**Work instructions**
List, from the lines below, each one with "Python" in it.
** start Supplied data **
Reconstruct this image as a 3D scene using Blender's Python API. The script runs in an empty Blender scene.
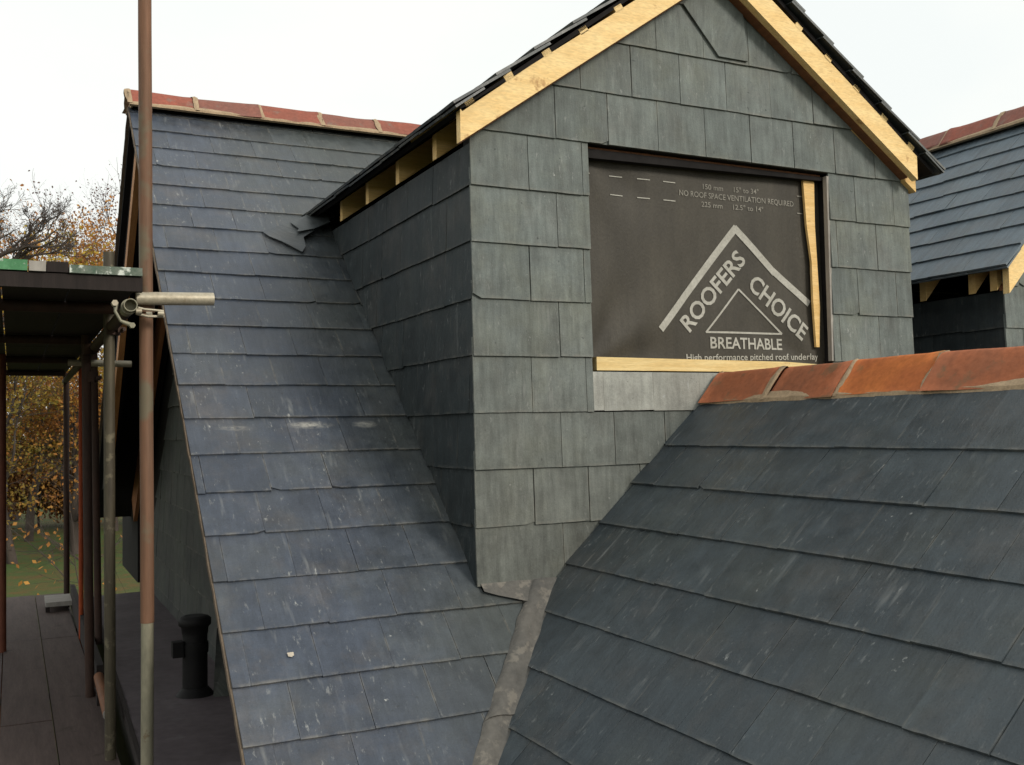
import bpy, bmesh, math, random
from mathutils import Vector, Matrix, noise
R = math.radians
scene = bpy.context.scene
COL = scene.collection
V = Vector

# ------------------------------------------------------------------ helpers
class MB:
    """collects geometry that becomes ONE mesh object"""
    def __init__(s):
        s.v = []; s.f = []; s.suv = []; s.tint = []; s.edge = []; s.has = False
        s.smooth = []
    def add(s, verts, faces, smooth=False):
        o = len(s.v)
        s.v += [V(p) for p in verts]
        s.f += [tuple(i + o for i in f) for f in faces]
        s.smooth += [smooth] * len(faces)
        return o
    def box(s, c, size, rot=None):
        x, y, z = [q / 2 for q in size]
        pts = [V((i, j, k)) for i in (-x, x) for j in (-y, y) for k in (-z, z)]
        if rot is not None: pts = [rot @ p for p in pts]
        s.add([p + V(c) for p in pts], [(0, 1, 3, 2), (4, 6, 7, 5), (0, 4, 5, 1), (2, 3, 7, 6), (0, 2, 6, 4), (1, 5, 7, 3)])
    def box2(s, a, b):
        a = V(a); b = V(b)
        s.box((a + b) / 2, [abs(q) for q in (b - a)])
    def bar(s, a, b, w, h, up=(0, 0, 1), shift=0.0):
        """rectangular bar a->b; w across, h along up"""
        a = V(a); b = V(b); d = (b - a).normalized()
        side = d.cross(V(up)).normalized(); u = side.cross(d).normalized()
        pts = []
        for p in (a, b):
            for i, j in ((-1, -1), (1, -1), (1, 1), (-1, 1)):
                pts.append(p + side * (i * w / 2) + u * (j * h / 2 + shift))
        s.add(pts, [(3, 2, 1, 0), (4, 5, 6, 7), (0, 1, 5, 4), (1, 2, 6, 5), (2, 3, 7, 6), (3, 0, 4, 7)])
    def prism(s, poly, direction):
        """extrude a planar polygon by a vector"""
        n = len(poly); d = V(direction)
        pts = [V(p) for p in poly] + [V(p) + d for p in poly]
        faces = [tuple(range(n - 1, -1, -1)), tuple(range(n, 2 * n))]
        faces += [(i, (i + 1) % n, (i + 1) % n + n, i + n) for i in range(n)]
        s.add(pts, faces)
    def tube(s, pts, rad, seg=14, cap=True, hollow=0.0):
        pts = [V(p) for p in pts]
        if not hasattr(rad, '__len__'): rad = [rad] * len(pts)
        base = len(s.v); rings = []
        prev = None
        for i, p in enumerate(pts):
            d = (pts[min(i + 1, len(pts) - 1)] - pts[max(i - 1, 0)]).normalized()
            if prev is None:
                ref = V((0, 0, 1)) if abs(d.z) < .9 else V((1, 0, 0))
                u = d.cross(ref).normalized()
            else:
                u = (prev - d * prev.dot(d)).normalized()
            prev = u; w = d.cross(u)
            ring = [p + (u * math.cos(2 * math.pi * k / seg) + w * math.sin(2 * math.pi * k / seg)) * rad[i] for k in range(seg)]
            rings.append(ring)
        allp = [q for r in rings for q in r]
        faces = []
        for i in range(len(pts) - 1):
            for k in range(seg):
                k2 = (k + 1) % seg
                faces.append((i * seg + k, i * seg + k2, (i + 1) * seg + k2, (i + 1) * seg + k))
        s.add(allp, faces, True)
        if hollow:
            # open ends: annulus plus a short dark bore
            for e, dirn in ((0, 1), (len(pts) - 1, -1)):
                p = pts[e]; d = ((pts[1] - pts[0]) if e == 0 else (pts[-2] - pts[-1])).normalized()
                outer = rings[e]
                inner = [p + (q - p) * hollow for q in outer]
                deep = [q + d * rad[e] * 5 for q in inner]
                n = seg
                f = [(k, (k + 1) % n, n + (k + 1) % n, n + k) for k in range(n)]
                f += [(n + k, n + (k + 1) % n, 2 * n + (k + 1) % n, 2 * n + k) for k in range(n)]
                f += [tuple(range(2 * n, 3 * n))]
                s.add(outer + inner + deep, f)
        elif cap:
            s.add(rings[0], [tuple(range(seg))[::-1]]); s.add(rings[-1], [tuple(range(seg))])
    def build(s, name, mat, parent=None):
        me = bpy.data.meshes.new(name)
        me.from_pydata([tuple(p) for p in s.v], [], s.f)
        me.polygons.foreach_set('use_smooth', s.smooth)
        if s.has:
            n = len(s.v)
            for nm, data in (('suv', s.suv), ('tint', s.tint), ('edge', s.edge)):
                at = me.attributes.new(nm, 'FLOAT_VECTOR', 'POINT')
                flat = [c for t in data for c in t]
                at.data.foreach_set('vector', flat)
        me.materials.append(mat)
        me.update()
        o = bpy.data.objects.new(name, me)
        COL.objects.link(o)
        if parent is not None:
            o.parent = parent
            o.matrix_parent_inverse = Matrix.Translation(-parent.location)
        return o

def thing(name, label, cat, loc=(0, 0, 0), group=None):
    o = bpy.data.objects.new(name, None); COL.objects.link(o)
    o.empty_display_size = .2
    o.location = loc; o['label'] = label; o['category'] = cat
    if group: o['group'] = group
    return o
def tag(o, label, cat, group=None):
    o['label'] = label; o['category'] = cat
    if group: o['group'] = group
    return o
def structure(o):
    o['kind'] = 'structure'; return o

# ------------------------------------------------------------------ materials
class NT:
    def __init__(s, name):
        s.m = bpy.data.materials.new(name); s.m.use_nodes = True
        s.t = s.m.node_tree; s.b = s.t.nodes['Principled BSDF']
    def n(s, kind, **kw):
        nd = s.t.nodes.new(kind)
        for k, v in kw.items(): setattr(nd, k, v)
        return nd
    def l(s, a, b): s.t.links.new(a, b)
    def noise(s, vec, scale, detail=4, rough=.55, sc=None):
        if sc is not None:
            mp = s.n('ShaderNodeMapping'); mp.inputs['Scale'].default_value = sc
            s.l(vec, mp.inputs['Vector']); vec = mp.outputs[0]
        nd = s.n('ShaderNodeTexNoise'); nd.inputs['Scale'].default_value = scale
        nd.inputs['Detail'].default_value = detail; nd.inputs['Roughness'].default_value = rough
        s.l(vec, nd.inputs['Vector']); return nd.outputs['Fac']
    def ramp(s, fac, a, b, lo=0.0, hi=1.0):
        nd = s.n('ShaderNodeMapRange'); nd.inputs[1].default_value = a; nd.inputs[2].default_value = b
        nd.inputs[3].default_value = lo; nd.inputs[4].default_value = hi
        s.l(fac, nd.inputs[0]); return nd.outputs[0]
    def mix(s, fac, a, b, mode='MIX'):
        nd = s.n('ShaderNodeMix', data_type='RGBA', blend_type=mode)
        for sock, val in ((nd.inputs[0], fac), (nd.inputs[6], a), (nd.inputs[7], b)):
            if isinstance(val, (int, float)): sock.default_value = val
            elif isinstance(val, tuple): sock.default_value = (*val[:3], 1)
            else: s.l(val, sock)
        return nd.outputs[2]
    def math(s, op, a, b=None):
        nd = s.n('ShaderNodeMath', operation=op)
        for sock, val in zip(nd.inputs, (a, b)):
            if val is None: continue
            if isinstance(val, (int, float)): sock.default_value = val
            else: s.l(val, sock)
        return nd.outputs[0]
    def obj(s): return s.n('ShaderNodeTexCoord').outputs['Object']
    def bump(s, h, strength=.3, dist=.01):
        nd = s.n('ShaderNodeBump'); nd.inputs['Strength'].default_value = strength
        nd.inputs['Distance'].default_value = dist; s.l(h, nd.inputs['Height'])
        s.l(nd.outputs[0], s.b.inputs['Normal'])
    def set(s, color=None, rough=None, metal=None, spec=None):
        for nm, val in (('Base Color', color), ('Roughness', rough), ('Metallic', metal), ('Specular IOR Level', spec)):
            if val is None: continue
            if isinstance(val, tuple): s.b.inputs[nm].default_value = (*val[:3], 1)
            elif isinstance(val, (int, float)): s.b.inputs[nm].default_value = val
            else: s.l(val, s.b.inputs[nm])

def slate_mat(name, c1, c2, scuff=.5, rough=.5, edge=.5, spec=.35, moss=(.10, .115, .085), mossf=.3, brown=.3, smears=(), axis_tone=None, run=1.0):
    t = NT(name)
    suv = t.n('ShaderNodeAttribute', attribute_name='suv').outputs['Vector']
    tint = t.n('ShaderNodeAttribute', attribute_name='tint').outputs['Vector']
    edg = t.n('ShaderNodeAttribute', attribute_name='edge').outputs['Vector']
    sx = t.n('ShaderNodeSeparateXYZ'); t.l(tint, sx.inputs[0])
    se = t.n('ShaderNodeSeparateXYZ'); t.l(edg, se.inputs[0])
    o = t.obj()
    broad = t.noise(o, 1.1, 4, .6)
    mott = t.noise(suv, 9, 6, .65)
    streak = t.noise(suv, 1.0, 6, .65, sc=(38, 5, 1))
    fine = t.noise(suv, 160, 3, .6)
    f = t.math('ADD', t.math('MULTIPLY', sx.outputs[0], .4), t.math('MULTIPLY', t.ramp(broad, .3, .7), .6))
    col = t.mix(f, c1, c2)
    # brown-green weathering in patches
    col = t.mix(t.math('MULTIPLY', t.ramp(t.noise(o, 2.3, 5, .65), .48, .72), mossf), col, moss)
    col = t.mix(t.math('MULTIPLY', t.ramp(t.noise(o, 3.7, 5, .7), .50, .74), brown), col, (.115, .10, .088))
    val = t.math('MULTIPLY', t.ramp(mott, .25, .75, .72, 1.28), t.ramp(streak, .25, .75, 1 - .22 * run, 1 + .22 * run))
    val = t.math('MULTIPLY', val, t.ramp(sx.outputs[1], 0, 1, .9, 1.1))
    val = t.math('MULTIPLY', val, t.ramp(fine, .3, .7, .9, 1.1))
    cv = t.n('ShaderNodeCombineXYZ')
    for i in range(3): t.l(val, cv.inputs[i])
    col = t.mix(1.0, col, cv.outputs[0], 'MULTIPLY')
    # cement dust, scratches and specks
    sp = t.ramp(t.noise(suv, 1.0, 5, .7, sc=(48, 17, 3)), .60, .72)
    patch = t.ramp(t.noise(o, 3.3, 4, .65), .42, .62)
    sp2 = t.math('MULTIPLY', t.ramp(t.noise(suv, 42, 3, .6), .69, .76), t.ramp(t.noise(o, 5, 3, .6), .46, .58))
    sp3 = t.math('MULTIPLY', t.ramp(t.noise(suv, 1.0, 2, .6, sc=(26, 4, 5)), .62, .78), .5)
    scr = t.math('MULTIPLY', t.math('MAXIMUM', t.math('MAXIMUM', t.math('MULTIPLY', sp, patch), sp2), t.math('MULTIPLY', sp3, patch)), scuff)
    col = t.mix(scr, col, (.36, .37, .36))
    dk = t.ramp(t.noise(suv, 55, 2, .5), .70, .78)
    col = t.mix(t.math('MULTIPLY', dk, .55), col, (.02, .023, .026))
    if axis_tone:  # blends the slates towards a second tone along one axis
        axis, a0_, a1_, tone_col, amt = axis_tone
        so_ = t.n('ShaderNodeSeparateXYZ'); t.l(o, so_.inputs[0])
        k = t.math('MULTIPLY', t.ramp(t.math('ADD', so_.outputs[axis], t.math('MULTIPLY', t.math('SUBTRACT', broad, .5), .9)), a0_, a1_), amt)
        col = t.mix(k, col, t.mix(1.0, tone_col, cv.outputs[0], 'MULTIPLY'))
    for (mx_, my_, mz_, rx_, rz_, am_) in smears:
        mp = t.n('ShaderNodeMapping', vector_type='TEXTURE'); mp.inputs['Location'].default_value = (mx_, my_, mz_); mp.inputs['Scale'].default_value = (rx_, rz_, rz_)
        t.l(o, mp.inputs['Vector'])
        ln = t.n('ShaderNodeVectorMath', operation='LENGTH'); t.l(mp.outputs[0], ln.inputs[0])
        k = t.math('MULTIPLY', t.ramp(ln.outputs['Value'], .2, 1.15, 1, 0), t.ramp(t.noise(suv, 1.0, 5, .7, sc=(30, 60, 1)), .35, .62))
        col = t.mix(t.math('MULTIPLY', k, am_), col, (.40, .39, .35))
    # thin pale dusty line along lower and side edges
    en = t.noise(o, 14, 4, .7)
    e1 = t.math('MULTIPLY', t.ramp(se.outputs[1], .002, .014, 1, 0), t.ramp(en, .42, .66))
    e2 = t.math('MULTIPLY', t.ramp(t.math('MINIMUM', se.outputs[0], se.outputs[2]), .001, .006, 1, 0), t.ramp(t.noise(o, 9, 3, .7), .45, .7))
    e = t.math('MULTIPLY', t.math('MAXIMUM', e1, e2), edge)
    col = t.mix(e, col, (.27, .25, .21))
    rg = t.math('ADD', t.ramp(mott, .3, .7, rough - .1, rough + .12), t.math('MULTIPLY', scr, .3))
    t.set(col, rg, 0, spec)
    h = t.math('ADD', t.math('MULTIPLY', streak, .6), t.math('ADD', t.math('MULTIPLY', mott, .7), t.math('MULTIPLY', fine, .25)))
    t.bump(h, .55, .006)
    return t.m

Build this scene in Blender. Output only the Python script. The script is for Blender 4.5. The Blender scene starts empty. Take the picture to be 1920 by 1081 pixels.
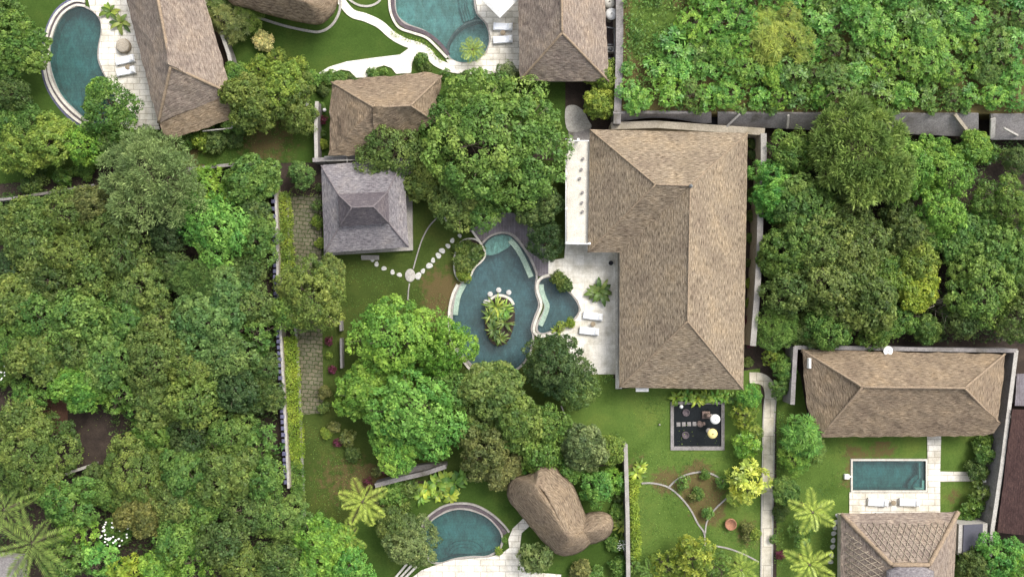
** end Supplied data **
**Completed task**
Reconstruct this image as a 3D scene using Blender's Python API. The script runs in an empty Blender scene.
Build this scene in Blender. Output only the Python script. The script is for Blender 4.5. The Blender scene starts empty. Take the picture to be 1920 by 1081 pixels.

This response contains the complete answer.